--- WRITTEN TASK ---
Reproduce the listing below without changes, except that pictures are left out.
----
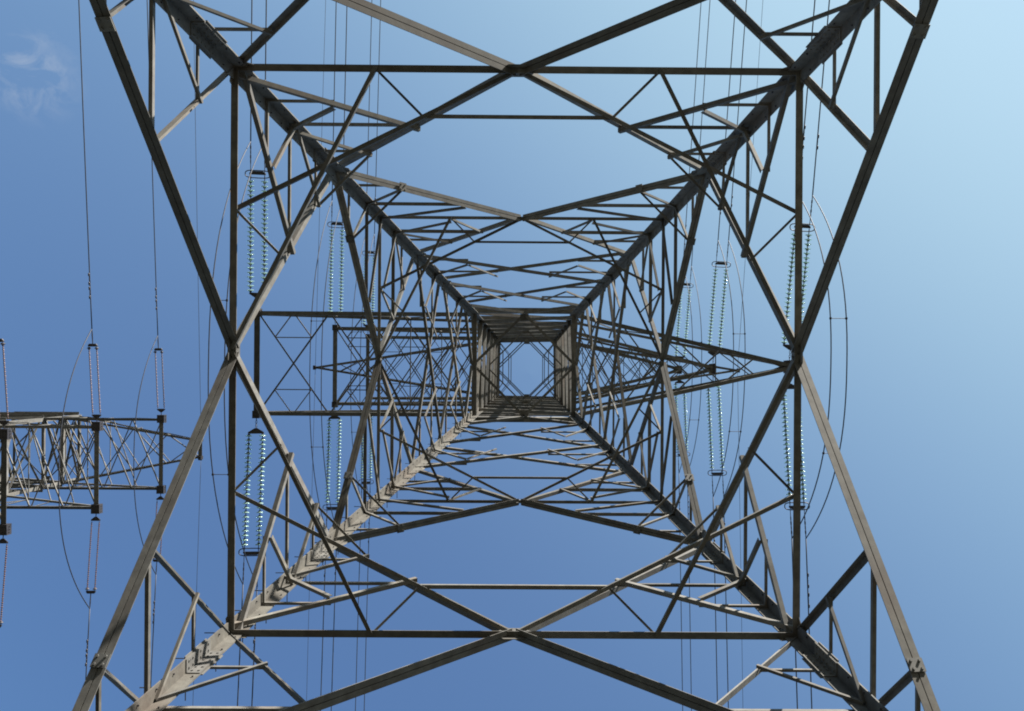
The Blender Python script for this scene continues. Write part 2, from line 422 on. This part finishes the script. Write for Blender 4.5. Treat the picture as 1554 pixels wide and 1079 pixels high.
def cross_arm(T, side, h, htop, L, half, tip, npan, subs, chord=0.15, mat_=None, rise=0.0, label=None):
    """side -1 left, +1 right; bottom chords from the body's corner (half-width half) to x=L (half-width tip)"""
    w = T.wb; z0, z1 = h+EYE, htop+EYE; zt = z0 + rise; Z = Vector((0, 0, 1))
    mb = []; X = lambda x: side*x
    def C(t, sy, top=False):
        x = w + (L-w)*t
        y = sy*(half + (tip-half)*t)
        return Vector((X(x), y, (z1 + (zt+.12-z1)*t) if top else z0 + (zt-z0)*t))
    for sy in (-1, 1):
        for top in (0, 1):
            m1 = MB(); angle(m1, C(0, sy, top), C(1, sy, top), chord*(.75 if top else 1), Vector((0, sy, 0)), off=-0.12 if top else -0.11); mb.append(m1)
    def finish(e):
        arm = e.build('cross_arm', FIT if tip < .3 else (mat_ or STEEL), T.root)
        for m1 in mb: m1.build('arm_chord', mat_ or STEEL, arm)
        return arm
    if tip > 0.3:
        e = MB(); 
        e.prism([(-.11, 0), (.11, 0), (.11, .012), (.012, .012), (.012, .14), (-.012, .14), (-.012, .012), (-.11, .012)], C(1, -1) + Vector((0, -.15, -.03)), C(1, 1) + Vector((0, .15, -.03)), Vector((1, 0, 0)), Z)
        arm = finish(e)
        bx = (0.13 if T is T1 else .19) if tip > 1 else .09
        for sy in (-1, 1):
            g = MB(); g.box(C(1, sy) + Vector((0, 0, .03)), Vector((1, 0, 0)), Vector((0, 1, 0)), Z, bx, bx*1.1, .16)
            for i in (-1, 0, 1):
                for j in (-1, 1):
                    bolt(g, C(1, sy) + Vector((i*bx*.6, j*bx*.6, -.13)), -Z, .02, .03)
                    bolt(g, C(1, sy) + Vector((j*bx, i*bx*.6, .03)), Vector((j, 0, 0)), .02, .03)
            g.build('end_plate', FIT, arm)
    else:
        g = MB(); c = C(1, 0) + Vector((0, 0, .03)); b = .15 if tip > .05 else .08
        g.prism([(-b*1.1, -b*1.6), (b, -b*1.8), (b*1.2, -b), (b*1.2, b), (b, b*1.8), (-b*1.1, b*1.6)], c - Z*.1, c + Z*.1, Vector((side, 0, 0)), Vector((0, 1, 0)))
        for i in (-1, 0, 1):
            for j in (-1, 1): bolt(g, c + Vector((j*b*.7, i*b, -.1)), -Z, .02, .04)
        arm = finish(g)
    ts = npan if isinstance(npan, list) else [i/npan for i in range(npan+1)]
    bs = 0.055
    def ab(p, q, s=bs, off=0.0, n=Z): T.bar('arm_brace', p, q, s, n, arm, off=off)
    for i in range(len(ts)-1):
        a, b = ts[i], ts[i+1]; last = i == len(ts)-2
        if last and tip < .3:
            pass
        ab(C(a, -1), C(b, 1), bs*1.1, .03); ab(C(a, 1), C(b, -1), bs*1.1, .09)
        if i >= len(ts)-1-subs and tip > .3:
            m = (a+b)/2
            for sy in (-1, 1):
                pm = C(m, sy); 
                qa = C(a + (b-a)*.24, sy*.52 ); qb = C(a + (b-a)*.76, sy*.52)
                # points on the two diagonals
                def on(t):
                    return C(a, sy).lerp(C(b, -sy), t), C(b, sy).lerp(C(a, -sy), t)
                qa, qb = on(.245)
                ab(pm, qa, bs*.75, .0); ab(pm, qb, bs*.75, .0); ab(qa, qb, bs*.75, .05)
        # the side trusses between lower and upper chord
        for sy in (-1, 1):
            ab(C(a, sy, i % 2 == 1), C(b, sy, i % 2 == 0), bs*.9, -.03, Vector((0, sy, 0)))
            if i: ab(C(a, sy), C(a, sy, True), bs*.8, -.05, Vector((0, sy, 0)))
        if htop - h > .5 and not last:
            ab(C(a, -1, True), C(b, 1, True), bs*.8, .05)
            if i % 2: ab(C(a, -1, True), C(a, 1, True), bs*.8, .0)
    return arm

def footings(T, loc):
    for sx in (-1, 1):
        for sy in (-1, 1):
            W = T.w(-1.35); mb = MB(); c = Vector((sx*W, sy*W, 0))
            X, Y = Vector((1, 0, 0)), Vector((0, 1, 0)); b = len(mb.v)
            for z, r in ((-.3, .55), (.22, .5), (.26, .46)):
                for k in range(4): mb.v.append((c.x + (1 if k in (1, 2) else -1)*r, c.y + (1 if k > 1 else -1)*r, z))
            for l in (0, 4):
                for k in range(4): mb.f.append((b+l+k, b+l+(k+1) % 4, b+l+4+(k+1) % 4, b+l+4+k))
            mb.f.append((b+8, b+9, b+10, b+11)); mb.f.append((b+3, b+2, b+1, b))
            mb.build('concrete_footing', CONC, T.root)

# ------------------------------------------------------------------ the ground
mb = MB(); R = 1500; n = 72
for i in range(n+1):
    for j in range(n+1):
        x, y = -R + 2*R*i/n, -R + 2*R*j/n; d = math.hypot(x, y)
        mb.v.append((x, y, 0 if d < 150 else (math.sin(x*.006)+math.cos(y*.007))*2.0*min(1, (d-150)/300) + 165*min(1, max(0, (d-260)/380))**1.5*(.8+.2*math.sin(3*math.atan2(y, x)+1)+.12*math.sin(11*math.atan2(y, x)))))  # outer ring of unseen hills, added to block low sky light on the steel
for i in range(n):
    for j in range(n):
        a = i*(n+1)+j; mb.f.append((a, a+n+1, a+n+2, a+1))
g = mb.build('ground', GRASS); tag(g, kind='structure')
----
--- CORRECT RESPONSE ---
The Blender Python script for this scene continues. Write part 2, from line 422 on. This part finishes the script. Write for Blender 4.5. Treat the picture as 1554 pixels wide and 1079 pixels high.
def cross_arm(T, side, h, htop, L, half, tip, npan, subs, chord=0.15, mat_=None, rise=0.0, label=None):
    """side -1 left, +1 right; bottom chords from the body's corner (half-width half) to x=L (half-width tip)"""
    w = T.wb; z0, z1 = h+EYE, htop+EYE; zt = z0 + rise; Z = Vector((0, 0, 1))
    mb = []; X = lambda x: side*x
    def C(t, sy, top=False):
        x = w + (L-w)*t
        y = sy*(half + (tip-half)*t)
        return Vector((X(x), y, (z1 + (zt+.12-z1)*t) if top else z0 + (zt-z0)*t))
    for sy in (-1, 1):
        for top in (0, 1):
            m1 = MB(); angle(m1, C(0, sy, top), C(1, sy, top), chord*(.75 if top else 1), Vector((0, sy, 0)), off=-0.12 if top else -0.11); mb.append(m1)
    def finish(e):
        arm = e.build('cross_arm', FIT if tip < .3 else (mat_ or STEEL), T.root)
        for m1 in mb: m1.build('arm_chord', mat_ or STEEL, arm)
        return arm
    if tip > 0.3:
        e = MB(); 
        e.prism([(-.11, 0), (.11, 0), (.11, .012), (.012, .012), (.012, .14), (-.012, .14), (-.012, .012), (-.11, .012)], C(1, -1) + Vector((0, -.15, -.03)), C(1, 1) + Vector((0, .15, -.03)), Vector((1, 0, 0)), Z)
        arm = finish(e)
        bx = (0.13 if T is T1 else .19) if tip > 1 else .09
        for sy in (-1, 1):
            g = MB(); g.box(C(1, sy) + Vector((0, 0, .03)), Vector((1, 0, 0)), Vector((0, 1, 0)), Z, bx, bx*1.1, .16)
            for i in (-1, 0, 1):
                for j in (-1, 1):
                    bolt(g, C(1, sy) + Vector((i*bx*.6, j*bx*.6, -.13)), -Z, .02, .03)
                    bolt(g, C(1, sy) + Vector((j*bx, i*bx*.6, .03)), Vector((j, 0, 0)), .02, .03)
            g.build('end_plate', FIT, arm)
    else:
        g = MB(); c = C(1, 0) + Vector((0, 0, .03)); b = .15 if tip > .05 else .08
        g.prism([(-b*1.1, -b*1.6), (b, -b*1.8), (b*1.2, -b), (b*1.2, b), (b, b*1.8), (-b*1.1, b*1.6)], c - Z*.1, c + Z*.1, Vector((side, 0, 0)), Vector((0, 1, 0)))
        for i in (-1, 0, 1):
            for j in (-1, 1): bolt(g, c + Vector((j*b*.7, i*b, -.1)), -Z, .02, .04)
        arm = finish(g)
    ts = npan if isinstance(npan, list) else [i/npan for i in range(npan+1)]
    bs = 0.055
    def ab(p, q, s=bs, off=0.0, n=Z): T.bar('arm_brace', p, q, s, n, arm, off=off)
    for i in range(len(ts)-1):
        a, b = ts[i], ts[i+1]; last = i == len(ts)-2
        if last and tip < .3:
            pass
        ab(C(a, -1), C(b, 1), bs*1.1, .03); ab(C(a, 1), C(b, -1), bs*1.1, .09)
        if i >= len(ts)-1-subs and tip > .3:
            m = (a+b)/2
            for sy in (-1, 1):
                pm = C(m, sy); 
                qa = C(a + (b-a)*.24, sy*.52 ); qb = C(a + (b-a)*.76, sy*.52)
                # points on the two diagonals
                def on(t):
                    return C(a, sy).lerp(C(b, -sy), t), C(b, sy).lerp(C(a, -sy), t)
                qa, qb = on(.245)
                ab(pm, qa, bs*.75, .0); ab(pm, qb, bs*.75, .0); ab(qa, qb, bs*.75, .05)
        # the side trusses between lower and upper chord
        for sy in (-1, 1):
            ab(C(a, sy, i % 2 == 1), C(b, sy, i % 2 == 0), bs*.9, -.03, Vector((0, sy, 0)))
            if i: ab(C(a, sy), C(a, sy, True), bs*.8, -.05, Vector((0, sy, 0)))
        if htop - h > .5 and not last:
            ab(C(a, -1, True), C(b, 1, True), bs*.8, .05)
            if i % 2: ab(C(a, -1, True), C(a, 1, True), bs*.8, .0)
    return arm

def footings(T, loc):
    for sx in (-1, 1):
        for sy in (-1, 1):
            W = T.w(-1.35); mb = MB(); c = Vector((sx*W, sy*W, 0))
            X, Y = Vector((1, 0, 0)), Vector((0, 1, 0)); b = len(mb.v)
            for z, r in ((-.3, .55), (.22, .5), (.26, .46)):
                for k in range(4): mb.v.append((c.x + (1 if k in (1, 2) else -1)*r, c.y + (1 if k > 1 else -1)*r, z))
            for l in (0, 4):
                for k in range(4): mb.f.append((b+l+k, b+l+(k+1) % 4, b+l+4+(k+1) % 4, b+l+4+k))
            mb.f.append((b+8, b+9, b+10, b+11)); mb.f.append((b+3, b+2, b+1, b))
            mb.build('concrete_footing', CONC, T.root)

# ------------------------------------------------------------------ the ground
mb = MB(); R = 1500; n = 72
for i in range(n+1):
    for j in range(n+1):
        x, y = -R + 2*R*i/n, -R + 2*R*j/n; d = math.hypot(x, y)
        mb.v.append((x, y, 0 if d < 150 else (math.sin(x*.006)+math.cos(y*.007))*2.0*min(1, (d-150)/300) + 165*min(1, max(0, (d-260)/380))**1.5*(.8+.2*math.sin(3*math.atan2(y, x)+1)+.12*math.sin(11*math.atan2(y, x)))))  # outer ring of unseen hills, added to block low sky light on the steel
for i in range(n):
    for j in range(n):
        a = i*(n+1)+j; mb.f.append((a, a+n+1, a+n+2, a+1))
g = mb.build('ground', GRASS); tag(g, kind='structure')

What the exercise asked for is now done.